The Mexican Peso (MXN) fluctuates between tepid gains and losses in its major pairs on Tuesday, ahead of key inflation data later in the day, followed by the Bank of Mexico (Banxico) September policy meeting on Thursday – both factors that could influence the Mexican currency.
Mexican Peso to take cue from inflation data, Banxico meeting
The Mexican Peso has seen moderate weakening against both the US Dollar (USD) and the Pound Sterling (GBP) over the last few days, whilst against the Euro (EUR), it has traded mixed due to the single currency weakening on Monday on growth fears in the Eurozone.
The Instituto Nacional de Estadística Geografía e Informática (INEGI) will release the 1st half-month inflation and core inflation for September on Tuesday at 12:00 GMT.
The previous month’s data showed a 0.03% decline in headline and a 0.1% rise in core inflation.
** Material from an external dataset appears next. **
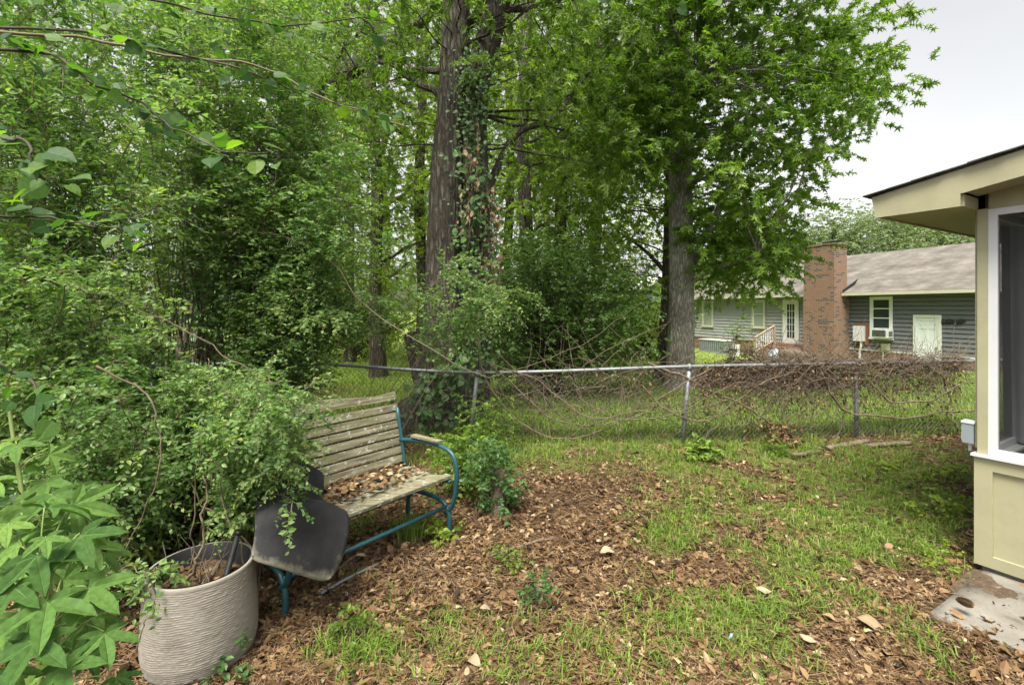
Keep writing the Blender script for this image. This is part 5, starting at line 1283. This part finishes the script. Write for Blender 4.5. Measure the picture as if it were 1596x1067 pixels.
# ------------------------------------------------------------------ planter
def planter():
    c = np.array([-1.47, 2.28, 0]); R = thing('planter', c, 'large round beige ribbed planter in front of the thicket', 'planter')
    prof = [(.0, .0), (.165, .0), (.205, .012), (.226, .05), (.236, .10), (.238, .16), (.236, .24), (.229, .34), (.224, .42), (.222, .446), (.219, .452), (.208, .452), (.203, .446)]
    seg = 220; zz = []; 
    pr = []
    for i in range(len(prof) - 1):
        (r0, z0), (r1, z1) = prof[i], prof[i + 1]; k = max(1, int(abs(z1 - z0) / .0019)); 
        for j in range(k): f = j / k; pr.append((r0 + (r1 - r0) * f, z0 + (z1 - z0) * f))
    pr.append(prof[-1]); pr = np.array(pr); n = len(pr); th = np.arange(seg) * 2 * pi / seg
    RR, TH = np.meshgrid(pr[:, 0], th, indexing='ij'); ZZ = np.repeat(pr[:, 1:2], seg, 1)
    body = (ZZ > .03) & (ZZ < .435)
    wv = ZZ + .004 * np.sin(3 * TH + 2) + .003 * np.sin(7 * TH + 25 * ZZ) + .0025 * vnoise(TH * 8, ZZ * 30, 1, 3)
    wv = wv + .0022 * vnoise(TH * 30, ZZ * 60, 1, 8); rid = np.abs(np.sin(wv * pi / .0098)) ** .7; brk = .15 + .95 * (vnoise(TH * 18 + 3, ZZ * 100, 1, 4))
    RR = RR + body * ((.0024) * rid * brk - .002 + .001 * (vnoise(TH * 60, ZZ * 300, 1, 6) - .5))
    V = np.stack([c[0] + RR * np.cos(TH), c[1] + RR * np.sin(TH), ZZ - .01], -1).reshape(-1, 3)
    i = (np.arange(n - 1) * seg)[:, None]; j = np.arange(seg)[None]; j2 = (j + 1) % seg
    F = np.stack([i + j, i + j2, i + seg + j2, i + seg + j], -1).reshape(-1, 4)
    mesh('pot', V, F, M_PLANTER, R, smooth=True, uv=False)
    m = MB(); V, F, C = tube([c + [0, 0, .445], c + [0, 0, .44], c + [0, 0, .30]], [.205, .2, .19], 48); m.add(V, F); m.build('liner', M_BLACK, R, smooth=True)
    th = np.linspace(0, 2 * pi, 41)[:-1]; V = [c + [0, 0, .375]]; 
    for rr in (.07, .13, .195): V += [c + [rr * cos(a), rr * sin(a), .355 + .012 * sin(3 * a + rr * 40)] for a in th]
    V = np.array(V); F3 = np.array([[0, 1 + k, 1 + (k + 1) % 40] for k in range(40)]); F4 = np.array([[1 + q * 40 + k, 41 + q * 40 + k, 41 + q * 40 + (k + 1) % 40, 1 + q * 40 + (k + 1) % 40] for q in (0, 1) for k in range(40)])
    mesh('soil', V, [F3, F4], noisemat('potting_soil', [(.02, .013, .01), (.08, .05, .03), (.15, .1, .06)], 40, .95, .8, 60), R, smooth=True, uv=False)
    t = thing('pipe_stake', c + [.12, .05, .35], 'black plastic pipe standing in the beige planter', 'pipe')
    m = MB(); a, b = c + np.array([.11, -.02, .33]), P(372, 828, 2.36); V, F, C = tube([a, b, b + (a - b) * .001, a + (b - a) * .3], [.013, .013, .010, .010], 16); m.add(V, F); m.build('pipe', M_BLACK, t, smooth=True)
    m = MB(); m.tube([b - (b - a) * .06, b + (b - a) * .01], .015, 16); m.build('collar', M_BLACK, t, smooth=True)
    r = np.random.default_rng(720)
    # dry stems + dead leaves in the pot
    t = thing('dry_stems', c + [0, 0, .36], 'dry brown stems and dead leaves standing in the beige planter', 'dead plant'); m = MB()
    for k in range(16):
        a = c + np.array([r.uniform(-.13, .1), r.uniform(-.1, .1), .36]); m.tube(wob(bez(a, a + r.normal(0, .04, 3) + [0, 0, .06], a + r.normal(0, .07, 3) + [0, 0, .13], 8), .006, r=r), np.linspace(.003, .001, 8), 4)
    m.tube([c + [.03, 0, .36], c + [.06, -.01, .40], c + [.085, .0, .45]], [.011, .012, .009], 7)
    m.build('stems', M_VINE, t)
    n = 60; q = c + np.stack([r.uniform(-.15, .12, n), r.uniform(-.15, .12, n), r.uniform(.365, .39, n)], -1)
    V, F, tt = leaves(q, r.normal(0, 1, (n, 3)), np.stack([r.normal(0, .6, n), r.normal(0, .6, n), np.ones(n)], -1), r.uniform(.02, .06, n), LEAF6, r.uniform(.2, .9, n), r); mesh('dead_leaves', V, F, L_LITTER, t, uv=False, attr=tt)
    return c
PLC = planter()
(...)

If the new figures are higher, there is a possibility they could influence the Bank of Mexico decision. Higher inflation might increase the probability Banxico will leave interest rates unchanged, whilst lower inflation, that the central bank will cut interest rates.
Banxico currently holds its official interest rate at 10.75%, but this will probably change after Thursday’s meeting. According to a recent Bloomberg survey, 20 out of the 25 economists and bank analysts believe Banxico will go ahead with a 25 basis points (bps) (0.25%) cut. Four analysts expect a 50 bps (0.50%) cut and only one that the central bank will leave interest rates unchanged. The expectation of lower interest rates is generally negative for a currency since it lessens foreign capital inflows.